Detto ciò, vorrei dire qualcosa ai colleghi della stampa (internazionale più che nazionale) e lo farò con un altro rimando al già citato Dark Souls: git gud. Scherzi a parte, non è genuinamente possibile leggere alcune delle recensioni che ho letto in questi giorni su Unto the End, che lo dipingono come se fosse seriamente la versione Hell and Hell di DmC: Devil May Cry (per chi non lo sapesse, in Hell and Hell Dante muore con un solo colpo mentre i nemici godono delle stat che possiedono al livello massimo di difficoltà).

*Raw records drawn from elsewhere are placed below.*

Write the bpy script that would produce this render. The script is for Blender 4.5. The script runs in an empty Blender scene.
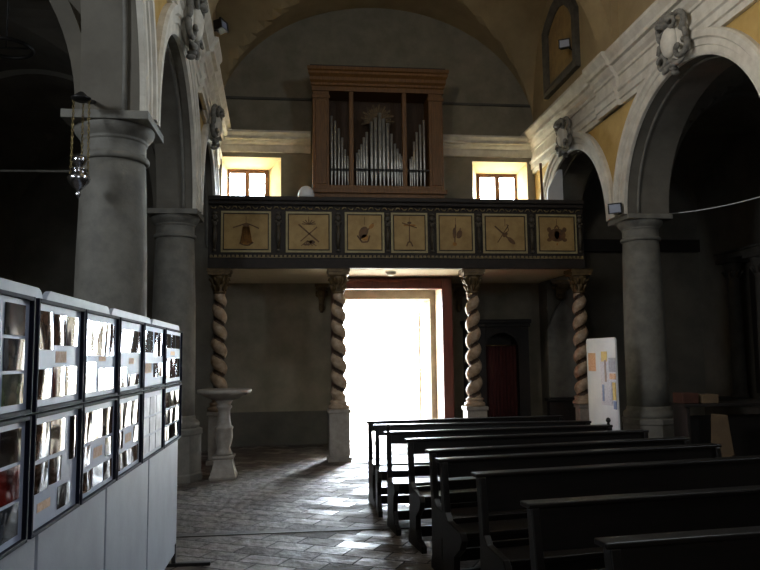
import bpy, bmesh, math, random
from mathutils import Vector, Matrix
random.seed(7)
PI = math.pi
scn = bpy.context.scene
COL = scn.collection

# ------------------------------------------------------------------ helpers
def lin(h):
    h = h.lstrip('#'); r = []
    for i in (0, 2, 4):
        c = int(h[i:i+2], 16)/255
        r.append(c/12.92 if c <= .04045 else ((c+.055)/1.055)**2.4)
    return (*r, 1)

class MB:
    """collects shapes; build() links them as one mesh object"""
    def __init__(s): s.v = []; s.f = []; s.mi = []; s.sm = []
    def add(s, vs, fs, mi=0, sm=False):
        o = len(s.v); s.v += [tuple(v) for v in vs]
        for f in fs: s.f.append([i+o for i in f]); s.mi.append(mi); s.sm.append(sm)
        return s
    def box(s, x0, x1, y0, y1, z0, z1, mi=0, M=None):
        vs = [Vector((x, y, z)) for x in (x0, x1) for y in (y0, y1) for z in (z0, z1)]
        if M: vs = [M @ v for v in vs]
        return s.add(vs, [(0,1,3,2),(4,6,7,5),(0,4,5,1),(2,3,7,6),(0,2,6,4),(1,5,7,3)], mi)
    def prism(s, pts, f0, f1, mi=0):
        """polygon pts mapped by f0(p), f1(p) to two 3D end caps"""
        n = len(pts); vs = [f0(p) for p in pts]+[f1(p) for p in pts]
        fs = [list(range(n))[::-1], list(range(n, 2*n))]
        fs += [(i, (i+1) % n, (i+1) % n+n, i+n) for i in range(n)]
        return s.add(vs, fs, mi)
    def lathe(s, prof, c=(0, 0, 0), n=32, mi=0, sm=True, sx=1, sy=1, M=None):
        vs = []; fs = []
        for r, z in prof:
            for k in range(n):
                a = 2*PI*k/n; p = Vector((c[0]+r*sx*math.cos(a), c[1]+r*sy*math.sin(a), c[2]+z))
                vs.append(M @ p if M else p)
        m = len(prof)
        for j in range(m-1):
            for k in range(n):
                k2 = (k+1) % n; fs.append((j*n+k, j*n+k2, (j+1)*n+k2, (j+1)*n+k))
        s.add(vs, fs, mi, sm)
        o = len(s.v)-len(vs)
        s.f.append([o+k for k in range(n)][::-1]); s.mi.append(mi); s.sm.append(False)
        s.f.append([o+(m-1)*n+k for k in range(n)]); s.mi.append(mi); s.sm.append(False)
        return s
    def tube(s, pts, r, n=8, mi=0, closed=False):
        pts = [Vector(p) for p in pts]; m = len(pts)
        rr = r if isinstance(r, (list, tuple)) else [r]*m
        vs = []; fs = []; up = None
        for i, p in enumerate(pts):
            if closed: t = pts[(i+1) % m]-pts[i-1]
            else: t = pts[min(i+1, m-1)]-pts[max(i-1, 0)]
            t.normalize()
            if up is None:
                up = Vector((0, 0, 1)) if abs(t.z) < .9 else Vector((1, 0, 0))
            a = t.cross(up).normalized(); b = a.cross(t).normalized(); up = b
            for k in range(n):
                g = 2*PI*k/n; vs.append(p+(a*math.cos(g)+b*math.sin(g))*rr[i])
        for i in range(m if closed else m-1):
            j = (i+1) % m
            for k in range(n):
                k2 = (k+1) % n; fs.append((i*n+k, i*n+k2, j*n+k2, j*n+k))
        if not closed: fs += [list(range(n)), [(m-1)*n+k for k in range(n)][::-1]]
        return s.add(vs, fs, mi, True)
    def ball(s, c, r, sx=1, sy=1, sz=1, n=16, m=10, mi=0):
        prof = [(max(1e-4, r*math.sin(PI*i/m)), -r*sz*math.cos(PI*i/m)) for i in range(m+1)]
        return s.lathe(prof, c, n, mi, True, sx, sy)
    def strips(s, rows, mi=0, sm=False, closed=False):
        """grid of points rows[i][j]"""
        n = len(rows[0]); vs = [p for r in rows for p in r]; fs = []
        for i in range(len(rows)-1):
            for j in range(n if closed else n-1):
                k = (j+1) % n; fs.append((i*n+j, i*n+k, (i+1)*n+k, (i+1)*n+j))
        return s.add(vs, fs, mi, sm)
    def build(s, name, mats, parent=None, bevel=0, recalc=True):
        me = bpy.data.meshes.new(name); me.from_pydata(s.v, [], s.f)
        mats = mats if isinstance(mats, (list, tuple)) else [mats]
        for m in mats: me.materials.append(m)
        me.polygons.foreach_set('material_index', s.mi)
        me.polygons.foreach_set('use_smooth', s.sm)
        if recalc:
            b = bmesh.new(); b.from_mesh(me); bmesh.ops.recalc_face_normals(b, faces=b.faces); b.to_mesh(me); b.free()
        o = bpy.data.objects.new(name, me); COL.objects.link(o)
        if parent: o.parent = parent
        if bevel:
            md = o.modifiers.new('bevel', 'BEVEL'); md.width = bevel; md.segments = 2; md.limit_method = 'ANGLE'
            md.angle_limit = .7
        return o

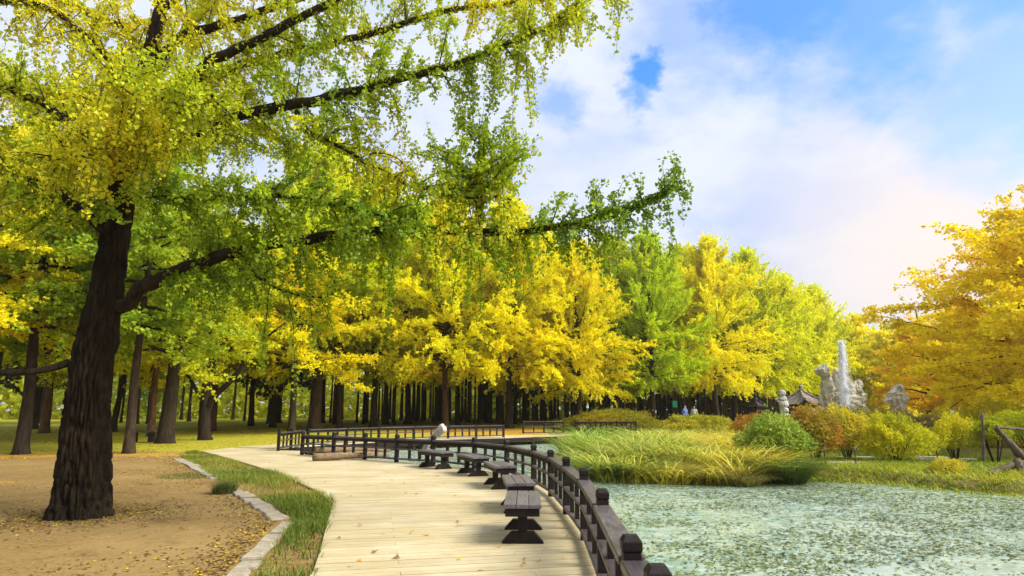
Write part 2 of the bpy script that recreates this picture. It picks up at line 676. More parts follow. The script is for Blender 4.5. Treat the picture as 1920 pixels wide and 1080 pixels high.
def in_poly(x, y, poly):
    poly = np.asarray(poly)
    inside = np.zeros(np.shape(x), bool)
    j = len(poly) - 1
    for i in range(len(poly)):
        xi, yi = poly[i]
        xj, yj = poly[j]
        c = ((yi > y) != (yj > y)) & (x < (xj - xi) * (y - yi) / (yj - yi + 1e-12) + xi)
        inside ^= c
        j = i
    return inside


def poly_dist(x, y, poly):
    """distance to the outline"""
    d = np.full(np.shape(x), 1e9)
    P = np.asarray(poly, float)
    for i in range(len(P)):
        a, b = P[i], P[(i + 1) % len(P)]
        ab = b - a
        t = np.clip(((x - a[0]) * ab[0] + (y - a[1]) * ab[1]) / (ab @ ab + 1e-12), 0, 1)
        d = np.minimum(d, np.hypot(x - a[0] - t * ab[0], y - a[1] - t * ab[1]))
    return d


def sstep(a, b, x):
    t = np.clip((x - a) / (b - a), 0, 1)
    return t * t * (3 - 2 * t)


def copy_tree(src, loc, rz=0.0, scale=1.0, label=None):
    c = src.copy()
    COL.objects.link(c)
    c.location = loc
    c.rotation_euler = (0, 0, rz)
    c.scale = (scale,) * 3 if not isinstance(scale, tuple) else scale
    if label:
        c['label'] = label
    for ch in src.children:
        d = ch.copy()
        COL.objects.link(d)
        d.parent = c
        for g in ch.children:
            e = g.copy()
            COL.objects.link(e)
            e.parent = d
    return c


# ---------------------------------------------------------------- ground and pond
WATER_Z = -0.40
rail_px = [(1230, 1056), (1185, 1001), (1126.5, 917), (1094, 878), (1061, 857), (1033, 842.5), (1000, 833),
           (950, 824.5), (890, 819.5), (813, 816), (745, 814), (686, 811.8), (627, 809.8), (569, 807.8)]
RAIL_H = 0.84
rail_pts = [gp(x, y, RAIL_H).xy for x, y in rail_px]
rail_pts = [Vector((rail_pts[0].x - 0.03, rail_pts[0].y - 1.9))] + rail_pts

shore = [gp(x, y, WATER_Z).xy for x, y in
         [(1060, 842), (1072, 850), (1092, 868), (1122, 891), (1300, 900), (1420, 903), (1520, 900), (1650, 906), (1760, 917), (1920, 930)]]
pond = [(0.30, -14), (0.30, 3.0), (0.42, 9.5)] + [(p.x - 0.35, p.y - 0.25) for p in rail_pts[6:]] + \
       [(-10.0, 25.5), (-9.6, 29.5), (-8.0, 33.5), (-3, 37.5), (2.5, 40.0)] + [(p.x, p.y) for p in shore] + \
       [(15.0, 12.6), (24, 11), (40, 3), (46, -14)]


def land(x, y):
    z = 0.45 * sstep(30, 58, y)
    z = z + 0.05 * np.sin(x * 0.31 + 1) * np.sin(y * 0.27) * sstep(20, 30, np.hypot(x, y))
    right = sstep(2.0, 5.0, x)
    z = z * (1 - right * (1 - sstep(36, 60, y))) - right * 0.12 * (1 - sstep(24, 40, y))
    return z


def terrain(x, y):
    x = np.asarray(x, float)
    y = np.asarray(y, float)
    z = land(x, y)
    d = poly_dist(x, y, pond)
    ins = in_poly(x, y, pond)
    sd = np.where(ins, -d, d)
    dip = sstep(0.35, -0.9, sd)
    return z * (1 - dip) + dip * (-1.1)


def ground_z(x, y):
    return float(terrain(np.array([x]), np.array([y]))[0])


def axis_pts(segs):
    out = []
    for a, b, s in segs:
        out.append(np.arange(a, b - 1e-6, s))
    out.append([segs[-1][1]])
    return np.concatenate(out)


gx = axis_pts([(-400, -120, 40), (-120, -40, 5), (-40, -14, 1.0), (-14, 16, 0.25), (16, 30, 0.6), (30, 120, 5), (120, 400, 40)])
gy = axis_pts([(-60, 0, 6), (0, 28, 0.25), (28, 46, 0.6), (46, 130, 3), (130, 460, 55)])
GX, GY = np.meshgrid(gx, gy)
GZ = terrain(GX.ravel(), GY.ravel())
nx, ny = len(gx), len(gy)
ii, jj = np.meshgrid(np.arange(ny - 1), np.arange(nx - 1), indexing='ij')
a = (ii * nx + jj).ravel()
GQ = np.stack([a, a + 1, a + nx + 1, a + nx], -1)
me = mesh_np('ground', np.stack([GX.ravel(), GY.ravel(), GZ], -1), GQ, M['ground'], smooth=True)
# zones: red lawn, green leaf litter, blue planted bank
x, y = GX.ravel(), GY.ravel()
lawn_edge = 22.5 + 0.09 * (x + 12) + 0.5 * np.sin(x * 0.8)
lawn = sstep(-1.0, 2.2, y - lawn_edge - 1.6)
litter = np.exp(-((y - lawn_edge - 0.6) / 1.3) ** 2) * 0.75 + sstep(38, 40, y) * (1 - sstep(46, 52, y)) * sstep(-12, -6, x) * 0.75
litter += 0.80 * np.exp(-(((x + 11.6) / 1.7) ** 2 + ((y - 14.2) / 0.7) ** 2))
bankz = sstep(2.0, 2.6, x) * sstep(11, 13, y) * (1 - sstep(44, 60, y))
zone = np.ones((len(x), 4), np.float32)
zone[:, 0], zone[:, 1], zone[:, 2] = np.where(x > 60, 0.6, lawn), np.clip(litter, 0, 1), bankz
at = me.attributes.new('zone', 'FLOAT_COLOR', 'POINT')
at.data.foreach_set('color', zone.ravel())
ground = tag(obj('ground', me), 'trodden sandy earth running into yellowing lawn', None, None, 'structure')

wx = np.linspace(-12, 48, 61)
wy = np.linspace(-14, 42, 57)
WX, WY = np.meshgrid(wx, wy)
ii, jj = np.meshgrid(np.arange(56), np.arange(60), indexing='ij')
a = (ii * 61 + jj).ravel()
me = mesh_np('pond_water', np.stack([WX.ravel(), WY.ravel(), np.full(WX.size, WATER_Z)], -1),
             np.stack([a, a + 1, a + 62, a + 61], -1), M['water'])
tag(obj('pond_water', me), 'pale turquoise pond dotted with floating leaves', None, None, 'structure')

# floating leaves and weed on the pond
n = 150000
y = 3.0 + 27 * RNG.random(n) ** 1.5
x = -4 + (5 + y * 0.95) * RNG.random(n)
keep = in_poly(x, y, pond)
pp = np.stack([x, y, np.full(n, WATER_Z)], -1)
dens = clump(pp, 0.9, 3) * 0.5 + clump(pp, 3.0, 5) * 0.5
shore_d = poly_dist(x, y, pond)
keep &= RNG.random(n) < np.clip((dens - 0.18) * 1.9 + 0.9 * np.exp(-shore_d / 0.7), 0.08, 1)
x, y, dens, shore_d = x[keep], y[keep], dens[keep], shore_d[keep]
n = len(x)
ang = RNG.random(n) * 6.283
ln = RNG.uniform(0.010, 0.042, n) * (1 + 0.02 * y)
wd = ln * RNG.uniform(0.3, 0.65, n)
ca, sa = np.cos(ang), np.sin(ang)
tilt = RNG.normal(0, 0.006, (n, 4)) + 0.009
cx = np.stack([-ln, 0 * ln, ln, 0 * ln], 1)
cy = np.stack([0 * ln, -wd, 0 * ln, wd], 1)
V = np.stack([x[:, None] + cx * ca[:, None] - cy * sa[:, None], y[:, None] + cx * sa[:, None] + cy * ca[:, None],
              WATER_Z + np.maximum(tilt, 0.003)], -1).reshape(-1, 3)
col = palette(RNG.random(n), [(0.03, 0.045, 0.018), (0.075, 0.11, 0.035), (0.16, 0.20, 0.07), (0.09, 0.10, 0.04), (0.28, 0.26, 0.10), (0.22, 0.28, 0.16), (0.10, 0.13, 0.06)])
near = np.exp(-shore_d / 1.2)[:, None]
col = col * (1 - near * 0.8) + near * 0.8 * np.array([0.28, 0.36, 0.06])
me = mesh_np('floating_leaves', V, np.arange(4 * n).reshape(-1, 4), M['litter'], np.repeat(col, 4, 0))
tag(obj('floating_pond_weed', me), 'small leaves and weed scattered over the pond surface', 'pond weed', None, 'stuff')

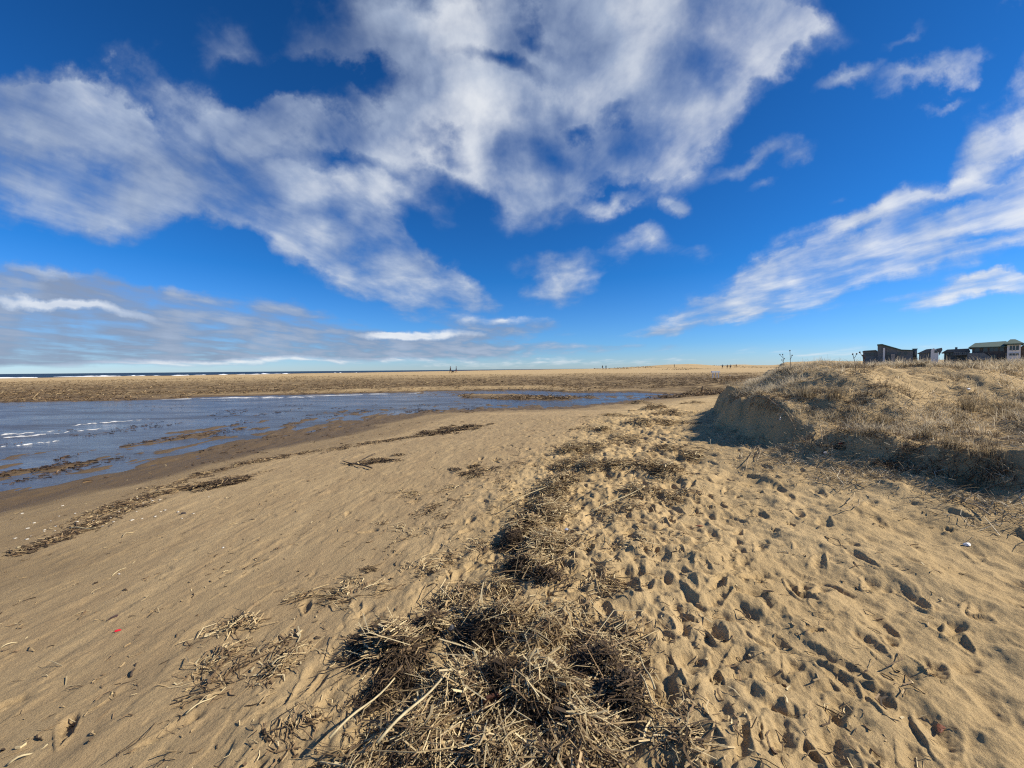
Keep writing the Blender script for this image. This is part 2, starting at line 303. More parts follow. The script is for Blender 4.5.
# the deepest prints one can point at in the photograph
for (px, py, ang, ln, wd, dep) in [(932,668,.7,.075,.06,.075),(890,640,.8,.06,.035,.05),(955,628,1.1,.12,.04,.06),(880,695,.6,.11,.05,.06),(940,735,.8,.12,.06,.06),(800,725,-.6,.22,.07,.075),
  (716,632,.3,.10,.06,.075),(775,640,-.7,.12,.05,.06),(755,577,1.3,.19,.06,.07),(692,668,.5,.13,.075,.06),(805,585,.9,.09,.04,.05),(822,590,1.2,.09,.04,.05),(870,582,1.,.09,.05,.06),(745,560,.9,.12,.05,.05),
  (835,755,.4,.13,.07,.06),(780,740,.9,.11,.06,.07),(720,720,.3,.14,.06,.05),(330,655,.2,.11,.05,.045),(390,580,.9,.12,.06,.035),(365,612,.7,.12,.06,.035),(325,705,.5,.12,.06,.04),(830,660,-.5,.16,.05,.06),(980,610,1.2,.1,.04,.04),(655,620,-.4,.14,.06,.05)]:
    x, y = hit(px, py); stamp(x, y, ang, ln * 1.1, wd * 1.25, dep * .55, .35, -.15)
for i in range(210):
    y = random.uniform(1.3, 14); s_ = -abs(random.gauss(0, 1.1)); x = wlx(y) + s_
    if pool_sd(np.array([x]), np.array([y]))[0] < 4: continue
    stamp(x, y, random.gauss(.2, .7), random.uniform(.09, .15), random.uniform(.045, .065), random.uniform(.012, .032), .5)

Z += FD
Z += nearm * ss(0, .5, tramp + mid * .8) * .007 * np.maximum(fbm(GX * 26, GY * 26, 3, 151), 0)
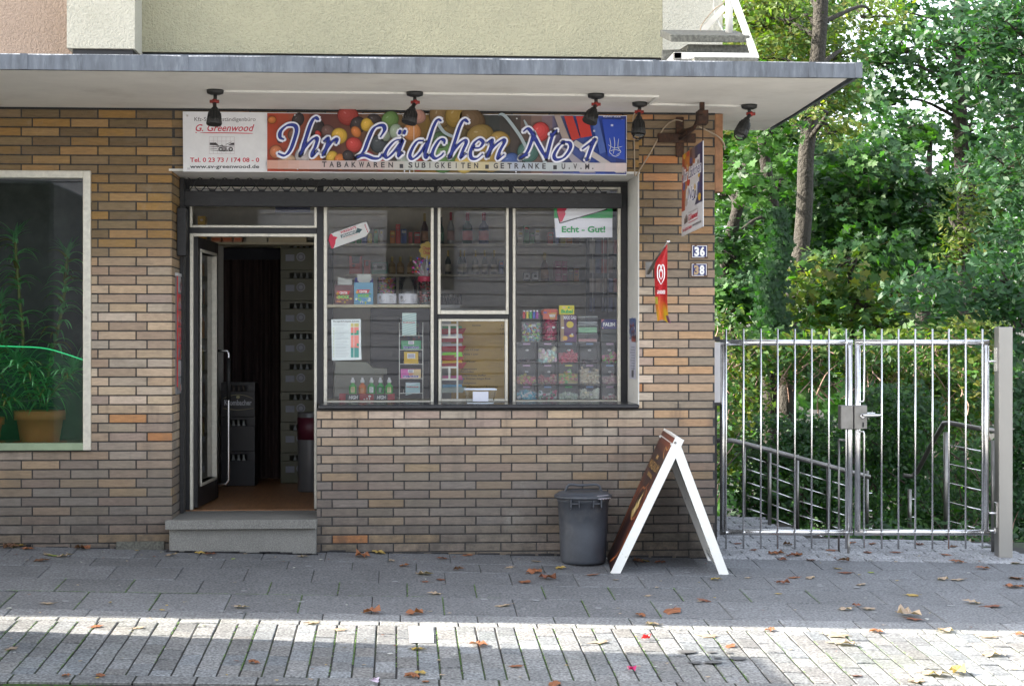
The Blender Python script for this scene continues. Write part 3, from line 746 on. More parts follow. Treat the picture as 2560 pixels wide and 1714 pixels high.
grad(668, 1566, [(.42,.05,.015),(.30,.07,.03),(.10,.025,.02),(.12,.04,.02),(.16,.09,.05),(.14,.08,.02),(.22,.13,.02),(.13,.09,.03),(.02,.03,.03),(.05,.04,.035),(.22,.14,.12),(.08,.1,.25),(.02,.07,.38),(.02,.04,.20)])
W_.up()
random.seed(21)
def candy(u, v, r, col, rr=None, hi=True):
    rr = rr or r*rc(.75,1); a = rc(0, 3)
    W_.disc(u, v, r+1.6, rr+1.6, tuple(c*.35 for c in col), 20, a); W_.up(); 
    for i, (k, g) in enumerate(((1,.7),(.9,.85),(.68,1.0),(.4,1.1))):
        W_.disc(u-r*.12*i*.5, v-rr*.14*i*.5, r*k, rr*k, tuple(min(.9, c*g+.01*i) for c in col), 18, a); W_.up()
    if hi: W_.disc(u-r*.3, v-rr*.35, r*.16, rr*.08, tuple(min(.85, c*1.2+.12) for c in col), 10, a+.4)
    W_.l -= 4
red_, org, yel, grn, blk, wht, crm = (.48,.03,.02), (.55,.16,.02), (.62,.38,.03), (.10,.2,.04), (.02,.008,.008), (.55,.5,.5), (.6,.4,.25)
spots = [(745,300,17,blk),(700,350,7,(.1,.03,.06)),(735,335,16,(.2,.08,.04)),(790,320,22,blk),(820,330,18,(.12,.05,.04)),(795,335,9,red_),(870,290,26,(.3,.02,.01)),(895,312,20,blk),(935,300,17,blk),
  (848,340,19,yel),(918,312,16,yel),(890,330,14,org),(885,362,20,red_),(760,390,22,wht),(720,405,20,crm),(700,410,14,crm),(830,395,17,yel),(850,405,20,org),(790,400,15,org),(870,390,13,blk),(760,365,12,(.3,.3,.25)),
  (948,360,22,(.03,.04,.05)),(960,340,16,(.25,.3,.22)),(975,300,22,grn),(990,330,20,(.3,.38,.28)),(915,400,24,(.45,.06,.08)),(950,410,16,red_),(980,395,18,blk),(1010,405,20,(.3,.35,.3)),(1030,330,22,(.5,.2,.05)),(1040,290,24,(.4,.2,.15)),
  (1045,412,16,red_),(1100,290,30,(.16,.09,.02)),(1090,340,20,(.08,.1,.09)),(1110,400,40,(.08,.2,.04)),(1140,290,30,(.25,.15,.01)),(1180,300,34,(.10,.05,.01)),(1200,340,34,(.22,.14,.02)),(1230,390,40,(.30,.19,.02)),(1250,350,25,(.32,.2,.03)),
  (1275,404,24,(.03,.08,.28)),(1100,350,20,(.04,.1,.03)),(1350,330,24,(.52,.03,.03)),(1320,380,26,(.05,.14,.12)),(680,300,10,org),(690,380,16,(.5,.15,.05)),(1160,415,24,(.55,.4,.08))]
for u, v, r, c in spots: candy(u, min(v, qv(u,1)-r*1.0), r, c)
W_.up(6)
for a in (((1245,288),(1262,290),(1300,340),(1320,380)), ((1310,300),(1345,370),(1370,420)), ((1090,300),(1110,330),(1140,345))):
    pen(W_, a, 8, (.35,.42,.45), .5)
W_.poly([(1385,287),(1400,287),(1425,350),(1410,360)], (.35,.28,.25)); W_.poly([(1410,290),(1432,290),(1450,345),(1430,352)], (.45,.03,.02)); W_.poly([(1440,291),(1470,291),(1480,340),(1452,345)], (.5,.03,.02))
W_.poly([(1478,300),(1496,296),(1515,380),(1500,385)], (.06,.12,.4)); W_.poly([(1430,360),(1440,350),(1565,432),(1540,432)], (.45,.42,.42)); W_.poly([(1400,365),(1415,372),(1490,432),(1450,432)], (.3,.28,.33))
W_.poly([(1505,298),(1562,299),(1562,400),(1520,390)], (.015,.06,.42))
W_.up()
for i, a in enumerate([((1524,345),(1527,365),(1524,380),(1532,388)), ((1535,342),(1537,362),(1533,385)), ((1547,346),(1545,368),(1552,380),(1540,388)), ((1520,362),(1536,370),(1556,366)), ((1525,378),(1538,374),(1550,378)), ((1530,388),(1540,391),(1550,386))]):
    pen(W_, a, 1.6, (.55,.58,.55), .8)
W_.rect(1527,311,1533,316,(.5,.55,.7)); W_.rect(1483,325,1488,330,(.4,.45,.6)); W_.text('KING SIZE', 1508, 1552, 293.5, 4, (.6,.6,.7), .02)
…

Se fossero tutti disclaimer come quello che ho fatto sopra non starei qua a lamentarmi, ma arrivare a bocciare pesantemente questo piccolo genuino progetto solo perché creato da menti piuttosto hardcore è seriamente al limite del ridicolo. È vero che è ben presente l’alone di “trial and error”, ma perché dovremmo condannarlo solo per i piccoli progetti? Se dovessimo fare questo discorso con vera coerenza, ci ritroveremmo a bocciare tutti gli strategici degni del loro nome perché non godibili per davvero da un’utenza che sarebbe al 95% neofita nel genere e di conseguenza piuttosto smarrita, o comunque non davvero a proprio agio. Inutile sottolineare che questo è solamente un esempio, ma che da solo vale già per dieci. Unto the End è difficile, sì, ma non si può bocciare Sekiro perché l’utenza mondiale gioca più spesso a giochi sportivi e di guida rispetto ad action-rpg “hardcore”, giusto?
Con questo piccolo ma dovuto “rimprovero”, annuncio che non ho altro da aggiungere riguardo a Unto the End, se non che ne sconsiglio l’acquisto a prezzo pieno solo ai non-fan della rigiocabilità, dato che equivarrebbe a spendere 20 euro per tre ore di gioco (e non a tutti sta bene farlo). Unto the End, pubblicato da Big Sugar, è già disponibile su PC (Steam, Stadia e Game Pass), PS4, Nintendo Switch e Xbox One.